Concernant l’écart de voix, généralement, au-delà d’un écart de voix de 5%, le juge électoral considère que l’abus de propagande n’a pu altérer la sincérité du scrutin. (CE, 29 juillet 2002, Elec. Mun. La Grande Motte, req. n° 236405 Rec. T.).


3. Veillez à différencier le réseau de la collectivité et celui du candidat

Le principe est l’interdiction des campagnes de promotion publicitaire des réalisations ou de la gestion de la collectivité pendant la période pré-électorale en application de l’article L52-1 du Code électoral qui dispose que :

« A compter du premier jour du sixième mois précédant le mois au cours duquel il doit être procédé à des élections générales, aucune campagne de promotion publicitaire des réalisations ou de la gestion d’une collectivité ne peut être organisée sur le territoire des collectivités intéressées par le scrutin.
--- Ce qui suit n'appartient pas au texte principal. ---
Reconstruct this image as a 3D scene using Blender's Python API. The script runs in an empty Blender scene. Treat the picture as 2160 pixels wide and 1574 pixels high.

Sans préjudice des dispositions du présent chapitre, cette interdiction ne s’applique pas à la présentation, par un candidat ou pour son compte, dans le cadre de l’organisation de sa campagne, du bilan de la gestion des mandats qu’il détient ou qu’il a détenus. Les dépenses afférentes sont soumises aux dispositions relatives au financement et au plafonnement des dépenses électorales contenues au chapitre V bis du présent titre ».

C’est notamment ce qui est rappelé dans une circulaire du 31 août 2020 relative aux élections départementales et régionales et qui vise à rappeler les principes essentiels et en premier lieu celui de la non-utilisation des moyens publics au bénéfice d'un candidat ou d'une liste candidate.

En période électorale, la collectivité peut communiquer sous réserve que les publications respectent de quatre principes :

  •  l’antériorité ;
  •  la régularité ;
  •  l’identité de forme ;
  •  la neutralité.

Dès lors, il est nécessaire de rester vigilant.


3. Rappel des règles à l’approche du scrutin

La Gazette des communes rappelle que sur internet, les candidats peuvent créer et utiliser leurs sites pendant la campagne. Mais si ces sites permettent des interactions avec des visiteurs, il faudra veiller à désactiver la possibilité de laisser des messages à partir de la veille du scrutin (source Gazette des communes).

Le site du Conseil constitutionnel rappelle que « Les limitations apportées à la liberté de communication sur internet à l’approche du scrutin ont pour objet de garantir la liberté d’expression des électeurs et d’empêcher toute pression de nature à altérer la sincérité du scrutin. »

Le code électoral prévoit deux interdictions spécifiques le jour et la veille du scrutin.

Il est interdit, à partir de la veille du scrutin à zéro heure, de diffuser ou de faire diffuser « par tout moyen de communication au public par voie électronique » tout message ayant le caractère de propagande électorale.

Il est également interdit, à partir de la veille du scrutin à zéro heure, « de procéder, par un système automatisé ou non, à l’appel téléphonique en série des électeurs afin de les inciter à voter pour un candidat ».

Par conséquent, la campagne électorale en vue du premier tour de scrutin est ouverte le lundi 31 mai 2021 à zéro heure et s’achève le vendredi 18 juin 2021 à minuit. En cas de second tour, la campagne est ouverte le lundi 21 juin à zéro heure et close le vendredi 25 juin à minuit.

Dans tous les cas, il convient de se rappeler que la campagne numérique n’est pas exclue du champ d’application du code électoral.